Selon le ministre péquiste, l'avis de la Cour suprême prouve que «les questions constitutionnelles sont des enjeux importants qu'on ne peut pas juste rejeter du revers de la main, comme veut le faire M. Couillard».

En plein coeur d'une campagne électorale au Québec, le politicien estime que la situation aurait pu être bien différente si un autre parti que le Parti québécois avait été au pouvoir à Québec.

«Je suis loin d'être convaincu que le gouvernement libéral aurait même vu le problème, a dit M. Cloutier. Alors que nous, il a toujours été clair que l'on interviendrait devant les tribunaux. C'est d'ailleurs nous qui avons initié la motion unanime à l'Assemblée nationale.»

«Tous les enjeux Québec-Ottawa, il faut toujours leur tirer un peu l'oreille pour finalement les convaincre qu'on a raison, parce qu'ils sont toujours très méfiants lorsque vient le temps de défendre les intérêts du Québec», a-t-il, ajouté.
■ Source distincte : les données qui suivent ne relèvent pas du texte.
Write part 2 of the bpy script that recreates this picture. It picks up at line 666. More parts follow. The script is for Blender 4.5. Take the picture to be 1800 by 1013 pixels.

Le ministre du Parti québécois nie cependant que l'avis de la Cour suprême, qui «donne raison sur toute la ligne» à son gouvernement, vienne contredire l'argument du camp souverainiste selon lequel les décisions de la Cour suprême favorisent le Canada au détriment du Québec.

«Pour une telle conclusion, il faut avoir une perspective de l'ensemble des décisions, incluant celles qui sont venues invalider les clauses de la langue française, qui pourtant étaient des clauses fort importantes pour les Québécois, a-t-il souligné. Mais dans cette décision précise, force est de reconnaître que la Cour a donné raison entièrement au gouvernement du Québec et on se réjouit de cette décision.»

Le chef de la Coalition avenir Québec, François Legault, s'est lui aussi réjoui de la décision de la Cour suprême, vendredi. À ses yeux, le jugement relève du «gros bon sens».

«Le principe demandait que ce soit un juge qui vient clairement du Québec, a-t-il déclaré lors d'un point de presse à Québec. Ce n'était pas le cas avec le juge Nadon.»